Amanda Gammill, 31, who lives with her husband in a suburb just outside of Tulsa, reports using ridesharing services while traveling and even on a night out in Tulsa though she owns a car. “We use it so we don’t get lost,” Gammill says. “And if we happen to decide to drink, we are safe. Cheaper than tolls, parking etc., and no risk of break in.”
The drinking and driving issue is key because in many cities rather than find a taxi dispatcher’s phone number and wait unknowable amount of time for a generally unclean car that may never come at all the truth is that many people just drink and drive. The question has come up before, as analysts—most notably Uber itself on its blog—have tried to parse out any correlation between a decline in DUI’s and the introduction of Uber into a market. Whether or not that is a causal relationship is a question for the statisticians but as a matter of cultural change there is no question as to the cause and its effect. By allowing people to efficiently get affordable rides between any location around town, ridesharing services are utterly transformative in the car-bound cities of Middle America.
In parts of the country where taxis are unreliable at best and public transportation is spotty if it exists at all, ridesharing links neighborhoods and opens cities up to the carless—or less car-dependent—lifestyle that many of todays urban professionals seem to prefer. Cities that shut down ridesharing services at the behest of grumbling taxi companies send a clear message to young professionals—move somewhere else, because this town ain’t for you.
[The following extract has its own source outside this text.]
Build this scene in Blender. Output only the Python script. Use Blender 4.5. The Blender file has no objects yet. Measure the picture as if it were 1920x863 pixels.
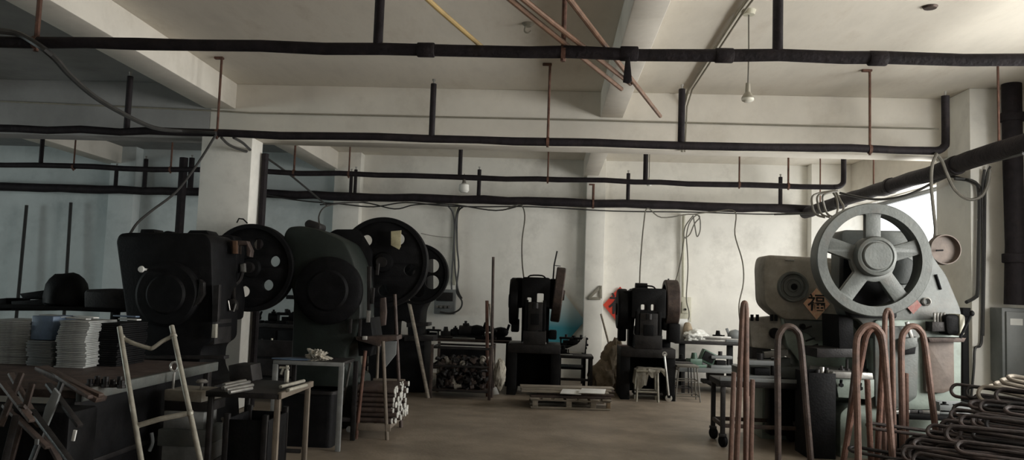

But just like it’s not only the kids these days who send text messages and have Facebook accounts, its not just the young and hip who use Uber.
Jason Boston, a driver for Uber and Lyft in Cincinnati, says that while he gets a lot of passengers in the younger set there’s a whole cohort of retired people who he sees using the services too. “I think the unique thing about the retirees,” he tells TIME, “is that they typically don’t go out that often but these new services allow them to go out with safe reliable options to get to and from a destination where they may have a few drinks.”
Last year I was at home alone in residential Washington, DC, attempting to fix a broken window when I slashed my arm on a piece of broken glass. I hardly needed an ambulance but I don’t own a car, wasn’t going to wait around for the bus and, with one arm useless and a belt tourniquet held taught through my teeth, I wasn’t inclined to start calling dispatchers trying to find a cab. So I opened up an app and caught a ride to the emergency room. That ride literally saved me hundreds of dollars.
The above is an extreme example but it illustrates how powerful ridesharing apps can be. In much of the country—especially the places between the coasts where most policymakers and national media people don’t live—the changes brought about by ridesharing aren’t trivial. Uber needs to grow up and all ridesharing companies need to make peace with regulators but cities that shutdown these services are likely to fall behind cities that don’t.